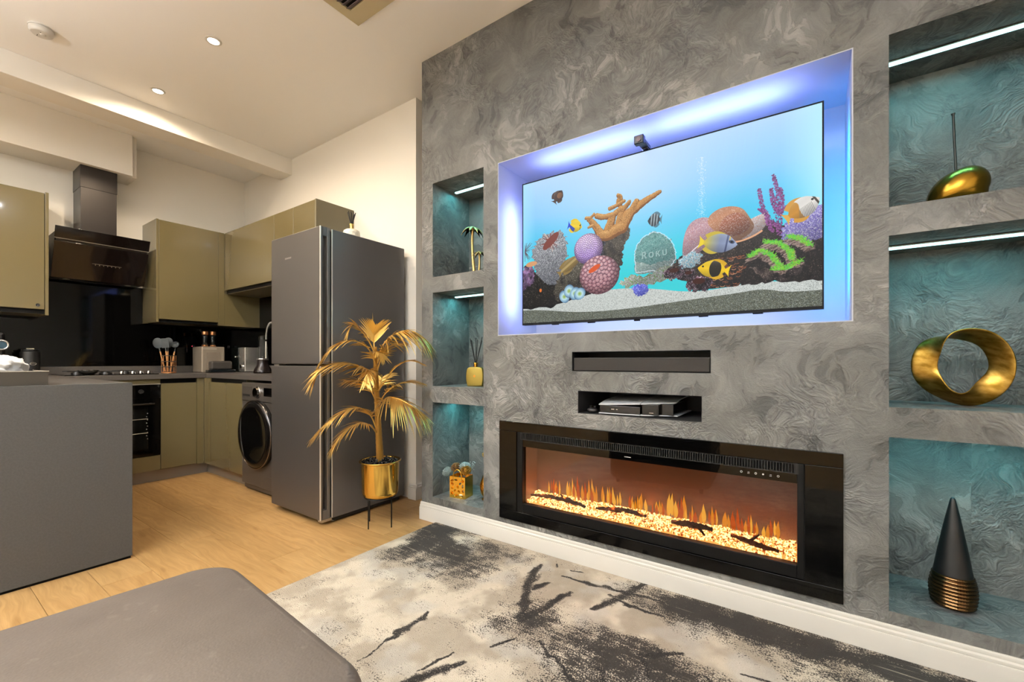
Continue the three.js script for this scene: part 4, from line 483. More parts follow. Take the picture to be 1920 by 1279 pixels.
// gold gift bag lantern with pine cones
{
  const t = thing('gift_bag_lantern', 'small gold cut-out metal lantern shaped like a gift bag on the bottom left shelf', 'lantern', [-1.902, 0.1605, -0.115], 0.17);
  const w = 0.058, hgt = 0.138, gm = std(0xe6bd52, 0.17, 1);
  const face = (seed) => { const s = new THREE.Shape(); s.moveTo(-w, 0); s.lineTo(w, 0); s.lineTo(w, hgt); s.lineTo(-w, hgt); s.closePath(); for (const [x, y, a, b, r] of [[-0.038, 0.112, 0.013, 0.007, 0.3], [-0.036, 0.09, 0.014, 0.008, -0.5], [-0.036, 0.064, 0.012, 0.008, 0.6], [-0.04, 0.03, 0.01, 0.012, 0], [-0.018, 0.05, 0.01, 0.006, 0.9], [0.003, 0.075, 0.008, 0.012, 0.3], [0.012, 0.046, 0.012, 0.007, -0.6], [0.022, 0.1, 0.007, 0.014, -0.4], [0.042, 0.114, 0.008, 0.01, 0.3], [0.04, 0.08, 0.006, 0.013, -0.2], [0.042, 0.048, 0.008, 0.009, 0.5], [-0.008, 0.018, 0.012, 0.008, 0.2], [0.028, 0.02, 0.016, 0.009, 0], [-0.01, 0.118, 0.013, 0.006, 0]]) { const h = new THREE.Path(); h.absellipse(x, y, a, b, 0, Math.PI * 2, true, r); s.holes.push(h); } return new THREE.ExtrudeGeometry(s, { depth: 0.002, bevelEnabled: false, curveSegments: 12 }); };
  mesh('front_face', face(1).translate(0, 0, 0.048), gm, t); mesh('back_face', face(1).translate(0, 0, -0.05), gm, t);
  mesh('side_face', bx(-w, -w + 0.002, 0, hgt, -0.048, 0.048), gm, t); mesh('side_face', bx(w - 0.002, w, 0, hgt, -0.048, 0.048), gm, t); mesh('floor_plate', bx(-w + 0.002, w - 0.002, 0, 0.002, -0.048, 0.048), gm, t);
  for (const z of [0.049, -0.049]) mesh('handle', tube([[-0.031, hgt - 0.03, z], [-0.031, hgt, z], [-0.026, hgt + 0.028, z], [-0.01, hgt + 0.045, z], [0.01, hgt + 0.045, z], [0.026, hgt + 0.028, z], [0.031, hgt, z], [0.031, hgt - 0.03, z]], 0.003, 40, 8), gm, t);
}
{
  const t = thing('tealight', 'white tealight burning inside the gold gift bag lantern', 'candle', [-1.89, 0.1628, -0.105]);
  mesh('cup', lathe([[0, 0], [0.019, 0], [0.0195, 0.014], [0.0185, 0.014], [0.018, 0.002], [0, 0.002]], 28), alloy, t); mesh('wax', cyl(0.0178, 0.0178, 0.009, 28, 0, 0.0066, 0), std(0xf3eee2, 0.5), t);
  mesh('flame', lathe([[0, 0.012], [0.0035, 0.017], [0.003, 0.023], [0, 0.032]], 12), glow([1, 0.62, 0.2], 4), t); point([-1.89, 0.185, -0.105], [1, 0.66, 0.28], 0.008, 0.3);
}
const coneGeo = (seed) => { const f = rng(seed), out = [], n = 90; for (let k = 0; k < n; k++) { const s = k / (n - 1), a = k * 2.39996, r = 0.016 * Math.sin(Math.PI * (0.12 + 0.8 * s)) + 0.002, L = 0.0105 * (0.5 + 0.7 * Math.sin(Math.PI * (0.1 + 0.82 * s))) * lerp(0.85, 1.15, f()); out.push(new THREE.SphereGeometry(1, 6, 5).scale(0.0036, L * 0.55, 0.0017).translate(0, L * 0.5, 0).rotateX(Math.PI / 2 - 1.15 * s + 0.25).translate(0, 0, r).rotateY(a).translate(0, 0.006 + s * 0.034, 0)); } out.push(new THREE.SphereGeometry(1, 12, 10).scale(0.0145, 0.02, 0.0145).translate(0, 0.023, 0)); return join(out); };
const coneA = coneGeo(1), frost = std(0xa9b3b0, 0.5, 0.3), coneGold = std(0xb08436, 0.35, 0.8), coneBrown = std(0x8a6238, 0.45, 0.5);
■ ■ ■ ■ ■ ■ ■
Copy the material shown above in full and exactly. Skip the pictures.

Continue the three.js script for this scene: part 4, from line 483. More parts follow. Take the picture to be 1920 by 1279 pixels.
// gold gift bag lantern with pine cones
{
  const t = thing('gift_bag_lantern', 'small gold cut-out metal lantern shaped like a gift bag on the bottom left shelf', 'lantern', [-1.902, 0.1605, -0.115], 0.17);
  const w = 0.058, hgt = 0.138, gm = std(0xe6bd52, 0.17, 1);
  const face = (seed) => { const s = new THREE.Shape(); s.moveTo(-w, 0); s.lineTo(w, 0); s.lineTo(w, hgt); s.lineTo(-w, hgt); s.closePath(); for (const [x, y, a, b, r] of [[-0.038, 0.112, 0.013, 0.007, 0.3], [-0.036, 0.09, 0.014, 0.008, -0.5], [-0.036, 0.064, 0.012, 0.008, 0.6], [-0.04, 0.03, 0.01, 0.012, 0], [-0.018, 0.05, 0.01, 0.006, 0.9], [0.003, 0.075, 0.008, 0.012, 0.3], [0.012, 0.046, 0.012, 0.007, -0.6], [0.022, 0.1, 0.007, 0.014, -0.4], [0.042, 0.114, 0.008, 0.01, 0.3], [0.04, 0.08, 0.006, 0.013, -0.2], [0.042, 0.048, 0.008, 0.009, 0.5], [-0.008, 0.018, 0.012, 0.008, 0.2], [0.028, 0.02, 0.016, 0.009, 0], [-0.01, 0.118, 0.013, 0.006, 0]]) { const h = new THREE.Path(); h.absellipse(x, y, a, b, 0, Math.PI * 2, true, r); s.holes.push(h); } return new THREE.ExtrudeGeometry(s, { depth: 0.002, bevelEnabled: false, curveSegments: 12 }); };
  mesh('front_face', face(1).translate(0, 0, 0.048), gm, t); mesh('back_face', face(1).translate(0, 0, -0.05), gm, t);
  mesh('side_face', bx(-w, -w + 0.002, 0, hgt, -0.048, 0.048), gm, t); mesh('side_face', bx(w - 0.002, w, 0, hgt, -0.048, 0.048), gm, t); mesh('floor_plate', bx(-w + 0.002, w - 0.002, 0, 0.002, -0.048, 0.048), gm, t);
  for (const z of [0.049, -0.049]) mesh('handle', tube([[-0.031, hgt - 0.03, z], [-0.031, hgt, z], [-0.026, hgt + 0.028, z], [-0.01, hgt + 0.045, z], [0.01, hgt + 0.045, z], [0.026, hgt + 0.028, z], [0.031, hgt, z], [0.031, hgt - 0.03, z]], 0.003, 40, 8), gm, t);
}
{
  const t = thing('tealight', 'white tealight burning inside the gold gift bag lantern', 'candle', [-1.89, 0.1628, -0.105]);
  mesh('cup', lathe([[0, 0], [0.019, 0], [0.0195, 0.014], [0.0185, 0.014], [0.018, 0.002], [0, 0.002]], 28), alloy, t); mesh('wax', cyl(0.0178, 0.0178, 0.009, 28, 0, 0.0066, 0), std(0xf3eee2, 0.5), t);
  mesh('flame', lathe([[0, 0.012], [0.0035, 0.017], [0.003, 0.023], [0, 0.032]], 12), glow([1, 0.62, 0.2], 4), t); point([-1.89, 0.185, -0.105], [1, 0.66, 0.28], 0.008, 0.3);
}
const coneGeo = (seed) => { const f = rng(seed), out = [], n = 90; for (let k = 0; k < n; k++) { const s = k / (n - 1), a = k * 2.39996, r = 0.016 * Math.sin(Math.PI * (0.12 + 0.8 * s)) + 0.002, L = 0.0105 * (0.5 + 0.7 * Math.sin(Math.PI * (0.1 + 0.82 * s))) * lerp(0.85, 1.15, f()); out.push(new THREE.SphereGeometry(1, 6, 5).scale(0.0036, L * 0.55, 0.0017).translate(0, L * 0.5, 0).rotateX(Math.PI / 2 - 1.15 * s + 0.25).translate(0, 0, r).rotateY(a).translate(0, 0.006 + s * 0.034, 0)); } out.push(new THREE.SphereGeometry(1, 12, 10).scale(0.0145, 0.02, 0.0145).translate(0, 0.023, 0)); return join(out); };
const coneA = coneGeo(1), frost = std(0xa9b3b0, 0.5, 0.3), coneGold = std(0xb08436, 0.35, 0.8), coneBrown = std(0x8a6238, 0.45, 0.5);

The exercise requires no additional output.